The writer of the Mark Gospel describes the coming of the outer forces and powers of the Sun Aura, ho the Sun Aura, the body of the Sun Being, unites with the etheric body. The etheric body was in the same situation as our etheric body is during sleep. As in our own case the outer forces pass out with us when we sleep, so did they at the physical death of Jesus. Hence the same words are found in the Gospel of Mark (XV, 34).
The writer of the Luke Gospel also directs his attention at the death of Christ Jesus to what was his concern at the beginning: the astral body and the Ego-bearing principle. Hence the words he uses are different.

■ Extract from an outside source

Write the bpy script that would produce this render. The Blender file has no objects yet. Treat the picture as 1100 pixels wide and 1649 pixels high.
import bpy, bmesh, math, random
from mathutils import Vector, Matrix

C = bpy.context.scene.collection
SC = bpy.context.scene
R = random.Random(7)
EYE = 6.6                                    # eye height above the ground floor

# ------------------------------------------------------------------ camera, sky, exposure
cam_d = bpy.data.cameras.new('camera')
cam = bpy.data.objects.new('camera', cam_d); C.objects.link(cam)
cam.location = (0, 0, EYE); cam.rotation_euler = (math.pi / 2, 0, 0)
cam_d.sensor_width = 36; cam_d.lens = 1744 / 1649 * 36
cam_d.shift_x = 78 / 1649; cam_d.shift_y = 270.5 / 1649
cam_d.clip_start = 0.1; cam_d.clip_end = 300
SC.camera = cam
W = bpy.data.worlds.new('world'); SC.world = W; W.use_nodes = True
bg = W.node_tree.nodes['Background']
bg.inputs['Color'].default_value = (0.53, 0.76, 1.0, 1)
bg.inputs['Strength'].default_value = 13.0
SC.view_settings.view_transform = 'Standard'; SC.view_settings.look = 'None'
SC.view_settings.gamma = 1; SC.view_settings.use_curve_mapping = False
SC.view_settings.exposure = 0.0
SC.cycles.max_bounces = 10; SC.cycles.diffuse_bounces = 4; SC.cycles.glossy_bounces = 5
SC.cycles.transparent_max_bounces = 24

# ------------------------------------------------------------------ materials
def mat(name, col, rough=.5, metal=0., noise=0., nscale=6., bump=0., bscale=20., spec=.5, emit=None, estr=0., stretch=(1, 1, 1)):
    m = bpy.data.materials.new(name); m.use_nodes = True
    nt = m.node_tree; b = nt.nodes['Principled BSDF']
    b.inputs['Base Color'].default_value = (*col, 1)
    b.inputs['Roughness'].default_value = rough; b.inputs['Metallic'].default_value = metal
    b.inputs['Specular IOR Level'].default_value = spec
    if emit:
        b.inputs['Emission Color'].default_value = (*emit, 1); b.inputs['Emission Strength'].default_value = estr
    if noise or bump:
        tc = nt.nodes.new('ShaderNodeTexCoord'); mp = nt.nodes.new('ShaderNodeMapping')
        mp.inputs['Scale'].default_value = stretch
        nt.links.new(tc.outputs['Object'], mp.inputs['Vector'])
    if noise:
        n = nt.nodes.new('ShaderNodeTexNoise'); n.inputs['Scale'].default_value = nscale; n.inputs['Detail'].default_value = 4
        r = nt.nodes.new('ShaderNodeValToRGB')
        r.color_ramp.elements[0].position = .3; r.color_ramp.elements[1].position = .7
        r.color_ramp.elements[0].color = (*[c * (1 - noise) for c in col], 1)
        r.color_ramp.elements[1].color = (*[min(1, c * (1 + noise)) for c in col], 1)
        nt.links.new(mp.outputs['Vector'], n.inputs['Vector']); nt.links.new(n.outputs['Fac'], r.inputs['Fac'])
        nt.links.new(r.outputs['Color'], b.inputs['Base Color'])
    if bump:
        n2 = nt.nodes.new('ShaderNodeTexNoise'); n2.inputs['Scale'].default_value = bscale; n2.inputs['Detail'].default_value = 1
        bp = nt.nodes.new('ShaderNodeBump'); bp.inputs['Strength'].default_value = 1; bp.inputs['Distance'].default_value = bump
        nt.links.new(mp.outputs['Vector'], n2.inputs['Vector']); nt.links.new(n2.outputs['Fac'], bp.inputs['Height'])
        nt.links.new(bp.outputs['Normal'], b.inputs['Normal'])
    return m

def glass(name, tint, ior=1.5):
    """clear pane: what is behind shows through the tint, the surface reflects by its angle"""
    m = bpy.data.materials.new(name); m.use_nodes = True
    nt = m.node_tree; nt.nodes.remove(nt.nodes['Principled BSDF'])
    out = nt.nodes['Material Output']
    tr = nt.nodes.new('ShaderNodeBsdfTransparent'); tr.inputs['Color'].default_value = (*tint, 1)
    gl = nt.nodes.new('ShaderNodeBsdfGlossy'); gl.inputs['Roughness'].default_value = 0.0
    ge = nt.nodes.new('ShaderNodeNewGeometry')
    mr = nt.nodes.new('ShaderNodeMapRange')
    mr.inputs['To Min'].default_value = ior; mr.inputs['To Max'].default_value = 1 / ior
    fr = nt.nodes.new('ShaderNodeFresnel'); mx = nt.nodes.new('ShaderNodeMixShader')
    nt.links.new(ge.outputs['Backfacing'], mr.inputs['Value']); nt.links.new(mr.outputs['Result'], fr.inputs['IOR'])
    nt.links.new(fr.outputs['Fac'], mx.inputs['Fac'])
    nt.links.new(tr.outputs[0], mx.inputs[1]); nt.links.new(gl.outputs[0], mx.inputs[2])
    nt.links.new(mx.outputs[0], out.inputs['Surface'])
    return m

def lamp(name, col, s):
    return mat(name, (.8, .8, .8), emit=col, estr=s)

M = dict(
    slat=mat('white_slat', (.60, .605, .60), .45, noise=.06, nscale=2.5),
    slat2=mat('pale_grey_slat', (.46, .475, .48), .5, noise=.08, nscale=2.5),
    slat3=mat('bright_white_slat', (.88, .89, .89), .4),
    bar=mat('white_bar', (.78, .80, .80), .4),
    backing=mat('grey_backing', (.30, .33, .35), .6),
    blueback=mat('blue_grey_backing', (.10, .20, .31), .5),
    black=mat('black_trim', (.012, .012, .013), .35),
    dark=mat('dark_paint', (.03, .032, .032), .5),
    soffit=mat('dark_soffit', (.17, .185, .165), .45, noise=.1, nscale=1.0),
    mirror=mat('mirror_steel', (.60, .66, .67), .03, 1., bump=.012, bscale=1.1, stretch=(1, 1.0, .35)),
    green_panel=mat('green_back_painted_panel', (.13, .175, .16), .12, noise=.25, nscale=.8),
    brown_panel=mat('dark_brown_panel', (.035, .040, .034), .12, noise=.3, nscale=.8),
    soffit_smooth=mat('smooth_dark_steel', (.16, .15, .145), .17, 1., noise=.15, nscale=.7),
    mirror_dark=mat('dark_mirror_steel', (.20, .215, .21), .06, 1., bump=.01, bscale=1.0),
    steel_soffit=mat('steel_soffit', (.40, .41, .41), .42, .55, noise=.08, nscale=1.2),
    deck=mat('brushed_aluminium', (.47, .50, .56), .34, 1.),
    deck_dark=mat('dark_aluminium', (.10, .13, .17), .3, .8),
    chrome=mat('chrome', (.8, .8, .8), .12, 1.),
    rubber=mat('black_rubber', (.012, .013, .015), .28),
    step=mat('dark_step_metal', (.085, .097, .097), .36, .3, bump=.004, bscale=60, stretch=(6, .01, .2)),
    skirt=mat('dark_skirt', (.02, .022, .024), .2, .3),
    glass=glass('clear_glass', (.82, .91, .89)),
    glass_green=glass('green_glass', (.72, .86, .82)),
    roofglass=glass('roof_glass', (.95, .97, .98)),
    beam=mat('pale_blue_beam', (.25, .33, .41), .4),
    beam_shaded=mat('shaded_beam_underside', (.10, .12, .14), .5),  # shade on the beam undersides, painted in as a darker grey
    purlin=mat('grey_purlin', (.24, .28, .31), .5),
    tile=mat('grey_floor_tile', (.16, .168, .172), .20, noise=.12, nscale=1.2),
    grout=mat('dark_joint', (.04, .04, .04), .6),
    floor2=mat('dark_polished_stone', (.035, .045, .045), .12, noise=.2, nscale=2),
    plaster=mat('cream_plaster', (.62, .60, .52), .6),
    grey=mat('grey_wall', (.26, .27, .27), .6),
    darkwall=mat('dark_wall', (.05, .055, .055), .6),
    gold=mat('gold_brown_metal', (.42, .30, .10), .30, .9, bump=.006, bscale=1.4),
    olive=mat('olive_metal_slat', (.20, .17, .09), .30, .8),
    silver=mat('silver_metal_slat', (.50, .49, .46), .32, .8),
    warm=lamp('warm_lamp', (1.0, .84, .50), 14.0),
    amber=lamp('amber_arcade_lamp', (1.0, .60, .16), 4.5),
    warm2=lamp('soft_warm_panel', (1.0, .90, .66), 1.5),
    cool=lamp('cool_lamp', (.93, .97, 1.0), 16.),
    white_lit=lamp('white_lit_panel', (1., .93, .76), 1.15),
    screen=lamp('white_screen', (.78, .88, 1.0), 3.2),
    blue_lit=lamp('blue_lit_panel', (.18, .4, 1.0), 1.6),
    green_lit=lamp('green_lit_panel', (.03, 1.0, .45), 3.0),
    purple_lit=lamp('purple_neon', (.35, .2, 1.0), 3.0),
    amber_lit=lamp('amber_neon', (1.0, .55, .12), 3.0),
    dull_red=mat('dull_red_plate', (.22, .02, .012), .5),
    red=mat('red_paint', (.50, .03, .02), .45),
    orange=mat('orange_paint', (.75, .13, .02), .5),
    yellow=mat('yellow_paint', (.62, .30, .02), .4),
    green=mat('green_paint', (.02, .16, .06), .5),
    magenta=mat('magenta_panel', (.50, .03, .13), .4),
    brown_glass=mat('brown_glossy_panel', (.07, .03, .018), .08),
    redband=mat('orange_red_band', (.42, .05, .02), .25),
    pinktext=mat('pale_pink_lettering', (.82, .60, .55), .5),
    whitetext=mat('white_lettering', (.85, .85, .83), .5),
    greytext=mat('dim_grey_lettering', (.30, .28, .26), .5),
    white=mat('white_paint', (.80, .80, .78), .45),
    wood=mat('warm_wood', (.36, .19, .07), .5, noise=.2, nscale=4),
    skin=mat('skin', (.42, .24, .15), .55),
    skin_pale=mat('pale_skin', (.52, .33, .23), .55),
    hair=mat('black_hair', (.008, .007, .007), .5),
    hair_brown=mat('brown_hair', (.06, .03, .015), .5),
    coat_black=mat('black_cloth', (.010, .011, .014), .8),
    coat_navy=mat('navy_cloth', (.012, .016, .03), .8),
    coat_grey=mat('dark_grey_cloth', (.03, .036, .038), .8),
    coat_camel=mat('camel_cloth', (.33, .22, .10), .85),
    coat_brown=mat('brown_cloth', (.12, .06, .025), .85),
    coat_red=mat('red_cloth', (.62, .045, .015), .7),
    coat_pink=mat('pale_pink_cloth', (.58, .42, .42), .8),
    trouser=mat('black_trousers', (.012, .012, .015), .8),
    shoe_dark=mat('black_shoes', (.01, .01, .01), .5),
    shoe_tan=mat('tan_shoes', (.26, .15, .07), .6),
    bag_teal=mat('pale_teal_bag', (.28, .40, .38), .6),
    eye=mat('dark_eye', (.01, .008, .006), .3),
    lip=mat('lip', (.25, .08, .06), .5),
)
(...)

His chief attention is directed to the astral body in which at this moment compassion and mercy and love reach their greatest intensity. Hence the words: ‘Father forgive them; for they know not what they do’ (XXIII, 34). These words of love that could issue only from the astral body to which the writer of the Luke Gospel has been pointing from the beginning. And it is upon these qualities of humility and resignation to God's will which have here reached their greatest intensity and issue from the astral body, that Luke directs his gaze at the end. Hence the words in the Gospel: ‘Father, into thy hands I commend my spirit.’ (XXIII, 46).
The John Gospel describes what must be fulfilled by man in Earth-existence: the ordering of existence according to the Sun Word. Hence his gaze is directed mainly to the ordering of life as proclaimed fro the Cross of Golgotha. He describes how in this hour Christ institutes a brotherhood of a higher kind than that based on blood-kinship. Brotherhood in its earlier forms arose from ties of blood. Mary was the mother of the child through blood-relationship. But soul united with soul in love — that is what was instituted through Christ Jesus. To the disciple whom He loved He gives, not the one who was the mother by blood, but He gives him the one who is his true mother in the spirit. And so the words resound from the Cross with their new meaning: ‘Behold thy son!’ — ‘`Behold thy mother!’ (XIX, 26, 27). The principle inherent in the life-ether by which the ordering of life is determined and community of a new kind established — that is what streamed into the Earth through Christ's Deed.
There is one supreme reality, the reality of Christ Himself behind everything the Evangelists describe. But each of them writes from the viewpoint he adopted at the beginning. Each had necessarily to direct his seership to what his particular preparation enabled him to understand; and the rest passed him by.